运行得到的字符串包裹上picoCTF{}即可得到flag:

picoCTF{adlibs}

rsa_oracle

这道题考点较多,但是算是模板题,所以难度不算高.

分析

首先题目给了个预言机(Oracle),通过交互我们可以发现可以通过这个Oracle对一些东西进行加密或者解密,而文件中给出了一个password.enc文件,从题目描述中的“After some intensive reconassainance they found out that the bank has an oracle that was used to encrypt the password”可以知道password.enc里面的数据是通过Oracle中内置的RSA的参数进行加密的,但是我们并不能将password.enc的数据直接丢进Oracle里面得到password,故我们考虑使用选择密文攻击得到password。得到password之后,我们通过hint2:OpenSSL can be used to decrypt the message. e.g openssl enc -aes-256-cbc -d ... (或者通过message.enc里面的格式)可以知道需要通过OpenSSL解密message.enc得到flag,而密码就是password.enc解密得到的。

解题

第一步:先通过选择明文攻击得到Oracle中的RSA加密的参数

由RSA的原理,我们可以得到以下式子: \[ 2^e\equiv c_2\pmod{n}\\4^e\equiv c_4\pmod{n}\\8^e\equiv c_8\pmod{n} \] 可得: \[ c_2^2\equiv c_4\pmod{n}\\c_2^3\equiv c_8\pmod{n} \] 即: \[ c_2^2-c_4=k_1n\\c_2^3-c_8=k_2n \] 在一般情况下,有\((c_2^2-c_4,c_2^3-c_8)=n\)

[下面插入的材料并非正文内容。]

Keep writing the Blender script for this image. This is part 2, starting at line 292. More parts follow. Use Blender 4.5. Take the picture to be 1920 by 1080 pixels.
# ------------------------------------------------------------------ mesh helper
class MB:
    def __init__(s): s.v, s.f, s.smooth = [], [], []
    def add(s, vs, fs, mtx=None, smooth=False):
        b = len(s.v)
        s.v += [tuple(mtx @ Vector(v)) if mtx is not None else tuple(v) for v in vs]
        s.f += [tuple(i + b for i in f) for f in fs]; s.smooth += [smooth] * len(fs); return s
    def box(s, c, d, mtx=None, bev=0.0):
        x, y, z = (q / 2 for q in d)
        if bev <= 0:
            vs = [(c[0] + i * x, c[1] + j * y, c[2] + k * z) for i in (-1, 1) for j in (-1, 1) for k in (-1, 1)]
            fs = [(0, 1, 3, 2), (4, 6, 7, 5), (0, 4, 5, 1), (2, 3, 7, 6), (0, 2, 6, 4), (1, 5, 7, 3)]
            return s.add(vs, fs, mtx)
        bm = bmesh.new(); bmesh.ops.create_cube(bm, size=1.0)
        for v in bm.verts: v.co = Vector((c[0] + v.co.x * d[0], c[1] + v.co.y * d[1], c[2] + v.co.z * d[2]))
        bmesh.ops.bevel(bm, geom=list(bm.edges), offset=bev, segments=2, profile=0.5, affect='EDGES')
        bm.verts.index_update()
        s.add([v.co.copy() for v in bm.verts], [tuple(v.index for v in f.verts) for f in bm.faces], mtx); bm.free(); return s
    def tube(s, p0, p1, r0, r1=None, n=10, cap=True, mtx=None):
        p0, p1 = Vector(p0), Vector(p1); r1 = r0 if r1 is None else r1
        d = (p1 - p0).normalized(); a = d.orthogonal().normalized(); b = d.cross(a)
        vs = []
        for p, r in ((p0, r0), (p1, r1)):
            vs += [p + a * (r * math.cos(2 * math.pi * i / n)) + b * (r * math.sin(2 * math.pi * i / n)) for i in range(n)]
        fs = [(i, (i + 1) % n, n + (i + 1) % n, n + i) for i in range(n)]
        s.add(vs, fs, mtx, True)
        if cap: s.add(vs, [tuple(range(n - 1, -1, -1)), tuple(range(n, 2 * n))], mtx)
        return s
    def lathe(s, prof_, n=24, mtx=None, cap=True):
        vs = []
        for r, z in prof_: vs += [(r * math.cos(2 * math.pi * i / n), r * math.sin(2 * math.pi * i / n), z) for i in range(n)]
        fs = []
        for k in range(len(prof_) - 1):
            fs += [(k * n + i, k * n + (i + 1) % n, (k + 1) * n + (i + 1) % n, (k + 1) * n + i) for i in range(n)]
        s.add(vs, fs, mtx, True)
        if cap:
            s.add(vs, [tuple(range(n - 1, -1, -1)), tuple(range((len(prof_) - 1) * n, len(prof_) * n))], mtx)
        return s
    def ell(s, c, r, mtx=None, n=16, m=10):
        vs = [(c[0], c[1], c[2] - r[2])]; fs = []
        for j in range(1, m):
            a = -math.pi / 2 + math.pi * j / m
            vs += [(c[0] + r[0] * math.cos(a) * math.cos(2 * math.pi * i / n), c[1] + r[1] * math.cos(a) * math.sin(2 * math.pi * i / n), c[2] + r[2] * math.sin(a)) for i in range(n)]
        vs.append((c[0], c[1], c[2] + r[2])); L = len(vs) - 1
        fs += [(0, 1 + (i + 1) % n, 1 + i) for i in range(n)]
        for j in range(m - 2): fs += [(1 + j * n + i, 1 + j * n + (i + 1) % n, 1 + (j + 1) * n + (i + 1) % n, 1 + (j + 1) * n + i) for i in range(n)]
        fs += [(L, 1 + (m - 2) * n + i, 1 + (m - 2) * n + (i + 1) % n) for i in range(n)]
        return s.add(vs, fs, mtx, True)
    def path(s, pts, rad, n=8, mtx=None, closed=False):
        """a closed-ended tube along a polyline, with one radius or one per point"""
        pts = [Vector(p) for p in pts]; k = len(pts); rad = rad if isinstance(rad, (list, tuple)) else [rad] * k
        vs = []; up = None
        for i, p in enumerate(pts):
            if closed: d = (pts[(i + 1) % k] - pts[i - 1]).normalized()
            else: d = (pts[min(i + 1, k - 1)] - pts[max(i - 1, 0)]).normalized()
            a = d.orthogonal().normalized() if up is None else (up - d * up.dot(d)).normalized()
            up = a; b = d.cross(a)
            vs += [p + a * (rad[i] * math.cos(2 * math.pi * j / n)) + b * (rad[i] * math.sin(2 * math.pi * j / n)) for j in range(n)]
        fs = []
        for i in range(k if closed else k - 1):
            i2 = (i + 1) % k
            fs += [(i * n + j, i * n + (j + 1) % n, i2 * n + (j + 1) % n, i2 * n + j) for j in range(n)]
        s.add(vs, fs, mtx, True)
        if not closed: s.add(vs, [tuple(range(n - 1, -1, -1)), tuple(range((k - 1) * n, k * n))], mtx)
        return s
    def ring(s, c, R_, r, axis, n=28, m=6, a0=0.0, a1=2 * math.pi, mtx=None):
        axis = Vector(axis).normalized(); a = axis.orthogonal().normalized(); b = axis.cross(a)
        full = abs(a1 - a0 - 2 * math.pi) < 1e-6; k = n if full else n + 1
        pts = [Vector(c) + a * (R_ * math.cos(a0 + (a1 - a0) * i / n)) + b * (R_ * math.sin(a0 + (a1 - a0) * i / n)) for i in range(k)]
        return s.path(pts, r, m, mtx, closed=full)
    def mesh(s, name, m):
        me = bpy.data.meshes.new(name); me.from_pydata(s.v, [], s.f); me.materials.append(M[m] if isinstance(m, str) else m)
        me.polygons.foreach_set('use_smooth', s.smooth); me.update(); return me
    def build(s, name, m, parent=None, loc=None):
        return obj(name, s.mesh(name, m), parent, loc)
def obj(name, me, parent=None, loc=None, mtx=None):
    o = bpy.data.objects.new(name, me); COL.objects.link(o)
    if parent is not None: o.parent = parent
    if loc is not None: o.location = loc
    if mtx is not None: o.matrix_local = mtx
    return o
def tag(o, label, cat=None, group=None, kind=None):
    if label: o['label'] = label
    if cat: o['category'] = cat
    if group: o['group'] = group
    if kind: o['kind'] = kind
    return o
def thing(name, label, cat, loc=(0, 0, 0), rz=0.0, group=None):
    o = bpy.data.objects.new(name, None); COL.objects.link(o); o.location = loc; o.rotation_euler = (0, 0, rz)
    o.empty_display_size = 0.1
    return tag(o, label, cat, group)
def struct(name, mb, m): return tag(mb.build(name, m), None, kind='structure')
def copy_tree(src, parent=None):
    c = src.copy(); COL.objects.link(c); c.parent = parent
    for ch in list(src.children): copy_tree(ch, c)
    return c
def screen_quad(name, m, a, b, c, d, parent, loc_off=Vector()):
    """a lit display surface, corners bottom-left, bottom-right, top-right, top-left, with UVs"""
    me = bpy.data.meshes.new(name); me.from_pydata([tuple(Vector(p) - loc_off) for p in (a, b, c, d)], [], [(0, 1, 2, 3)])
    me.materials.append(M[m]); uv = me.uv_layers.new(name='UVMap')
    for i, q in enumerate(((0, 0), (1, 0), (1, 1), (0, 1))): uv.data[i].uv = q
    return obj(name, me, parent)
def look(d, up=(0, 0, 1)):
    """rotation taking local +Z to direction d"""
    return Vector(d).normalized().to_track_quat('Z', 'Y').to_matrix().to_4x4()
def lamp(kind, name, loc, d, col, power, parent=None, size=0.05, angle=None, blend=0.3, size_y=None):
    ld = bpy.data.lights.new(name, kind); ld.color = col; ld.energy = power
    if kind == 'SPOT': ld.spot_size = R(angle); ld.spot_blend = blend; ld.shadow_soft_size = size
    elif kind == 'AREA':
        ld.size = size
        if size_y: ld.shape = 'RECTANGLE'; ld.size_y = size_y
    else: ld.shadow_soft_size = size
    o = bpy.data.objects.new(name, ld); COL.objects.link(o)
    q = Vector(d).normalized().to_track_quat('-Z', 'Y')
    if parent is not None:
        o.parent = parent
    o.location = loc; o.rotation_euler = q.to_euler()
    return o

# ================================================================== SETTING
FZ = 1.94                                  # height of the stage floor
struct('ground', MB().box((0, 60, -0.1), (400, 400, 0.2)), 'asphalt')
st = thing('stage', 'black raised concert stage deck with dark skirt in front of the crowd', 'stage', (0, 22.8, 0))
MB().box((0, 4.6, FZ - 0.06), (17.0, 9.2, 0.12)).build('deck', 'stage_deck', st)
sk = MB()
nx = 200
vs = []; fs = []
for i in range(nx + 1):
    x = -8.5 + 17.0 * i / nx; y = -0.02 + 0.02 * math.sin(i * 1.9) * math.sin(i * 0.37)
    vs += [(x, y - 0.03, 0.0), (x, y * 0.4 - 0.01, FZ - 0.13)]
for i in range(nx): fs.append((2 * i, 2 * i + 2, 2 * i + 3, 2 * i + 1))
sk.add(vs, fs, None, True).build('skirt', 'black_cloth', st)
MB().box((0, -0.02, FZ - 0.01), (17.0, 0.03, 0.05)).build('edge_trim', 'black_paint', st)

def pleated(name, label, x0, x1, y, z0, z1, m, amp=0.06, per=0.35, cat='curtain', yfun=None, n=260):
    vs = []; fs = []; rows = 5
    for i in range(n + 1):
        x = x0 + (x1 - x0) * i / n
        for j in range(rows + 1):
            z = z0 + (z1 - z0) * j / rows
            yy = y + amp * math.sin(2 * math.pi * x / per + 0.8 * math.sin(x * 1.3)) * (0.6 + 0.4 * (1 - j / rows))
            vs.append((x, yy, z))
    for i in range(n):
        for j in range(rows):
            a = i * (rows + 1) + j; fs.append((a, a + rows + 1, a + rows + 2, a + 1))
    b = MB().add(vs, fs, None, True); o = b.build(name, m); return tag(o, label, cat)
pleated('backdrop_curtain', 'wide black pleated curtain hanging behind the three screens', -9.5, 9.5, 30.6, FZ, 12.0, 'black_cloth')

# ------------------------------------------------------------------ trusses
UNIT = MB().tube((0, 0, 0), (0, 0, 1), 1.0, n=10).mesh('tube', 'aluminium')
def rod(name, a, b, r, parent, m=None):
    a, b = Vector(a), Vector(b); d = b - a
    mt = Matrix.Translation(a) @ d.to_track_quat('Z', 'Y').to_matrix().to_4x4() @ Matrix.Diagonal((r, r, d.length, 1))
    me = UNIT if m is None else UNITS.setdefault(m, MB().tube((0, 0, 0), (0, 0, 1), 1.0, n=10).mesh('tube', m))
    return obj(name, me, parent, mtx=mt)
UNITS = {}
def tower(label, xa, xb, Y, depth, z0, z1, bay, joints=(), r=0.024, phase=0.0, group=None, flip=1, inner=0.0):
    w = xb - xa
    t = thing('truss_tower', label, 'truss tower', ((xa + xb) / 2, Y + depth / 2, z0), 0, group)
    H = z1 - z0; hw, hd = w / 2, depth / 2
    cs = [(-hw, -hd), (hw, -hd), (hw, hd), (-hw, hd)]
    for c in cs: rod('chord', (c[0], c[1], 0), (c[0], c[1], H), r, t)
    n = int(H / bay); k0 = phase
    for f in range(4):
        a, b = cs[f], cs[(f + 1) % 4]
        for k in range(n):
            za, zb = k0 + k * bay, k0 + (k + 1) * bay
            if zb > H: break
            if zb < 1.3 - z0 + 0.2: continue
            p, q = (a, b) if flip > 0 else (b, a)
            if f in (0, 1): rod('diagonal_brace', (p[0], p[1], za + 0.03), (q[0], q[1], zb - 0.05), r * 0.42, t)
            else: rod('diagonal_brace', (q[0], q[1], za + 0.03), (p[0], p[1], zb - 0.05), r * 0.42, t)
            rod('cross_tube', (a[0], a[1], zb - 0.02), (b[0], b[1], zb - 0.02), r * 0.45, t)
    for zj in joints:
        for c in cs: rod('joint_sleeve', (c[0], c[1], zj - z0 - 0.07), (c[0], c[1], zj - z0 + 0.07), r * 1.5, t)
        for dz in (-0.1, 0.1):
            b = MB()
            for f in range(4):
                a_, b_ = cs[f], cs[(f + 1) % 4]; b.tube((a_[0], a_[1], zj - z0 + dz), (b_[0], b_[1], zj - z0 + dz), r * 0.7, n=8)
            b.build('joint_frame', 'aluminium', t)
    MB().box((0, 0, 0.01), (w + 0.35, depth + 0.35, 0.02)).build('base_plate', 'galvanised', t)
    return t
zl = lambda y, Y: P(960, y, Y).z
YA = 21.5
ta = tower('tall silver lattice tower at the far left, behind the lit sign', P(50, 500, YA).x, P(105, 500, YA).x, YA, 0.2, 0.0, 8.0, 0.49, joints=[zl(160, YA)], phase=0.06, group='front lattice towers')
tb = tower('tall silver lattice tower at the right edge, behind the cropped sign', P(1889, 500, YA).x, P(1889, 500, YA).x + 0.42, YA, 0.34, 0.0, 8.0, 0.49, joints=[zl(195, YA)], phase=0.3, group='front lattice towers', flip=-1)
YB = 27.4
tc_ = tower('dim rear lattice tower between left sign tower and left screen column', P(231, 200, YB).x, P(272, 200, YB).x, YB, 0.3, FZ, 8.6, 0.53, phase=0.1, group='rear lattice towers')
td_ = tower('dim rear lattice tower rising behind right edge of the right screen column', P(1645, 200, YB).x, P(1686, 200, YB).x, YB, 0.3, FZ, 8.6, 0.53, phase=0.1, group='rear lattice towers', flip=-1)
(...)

自此,我们得到了\(n\),现在要得到\(e\),猜测\(e\)小于\(100000\),使用上面求出的\(c_2\)(或者\(c_4,c_8\))进行爆破,就得到了\(e\)

该步代码如下:

from pwn import *
import gmpy2
from Crypto.Util.number import *
io = remote("地址",端口)

#get pow(2,e,n)
data = io.recv()
print(data)
io.sendline(b'E')
data = io.recv()
print(data)
io.sendline(chr(2).encode())
data = ((io.recv().split(b' ')[11]).split(b'\n')[0]).decode()
c2 = int(data)

#get pow(4,e,n)
io.sendline(b'E')
data = io.recv()
print(data)
io.sendline(chr(4).encode())
data = ((io.recv().split(b' ')[11]).split(b'\n')[0]).decode()
c4 = int(data)

#get pow(8,e,n)
io.sendline(b'E')
data = io.recv()
print(data)
io.sendline(chr(8).encode())
data = ((io.recv().split(b' ')[11]).split(b'\n')[0]).decode()
c8 = int(data)

n = gmpy2.gcd(c2**2-c4,c2**3-c8)
print(n)

for e in range(100000):
    if pow(2,e,n)==c2:
        print(e)

第二步:通过选择密文攻击得到password(OpenSSL中用于解密的key)

由于不能直接解密password(后面将里面的数记为\(c\)),而从一般通过Oracle选择密文攻击的题目,我们可以知道他应该也不能解密\(c+kn,k\in Z\),我们考虑通过解密\(c*s^e\ mod\ n\)来得到我们需要的东西。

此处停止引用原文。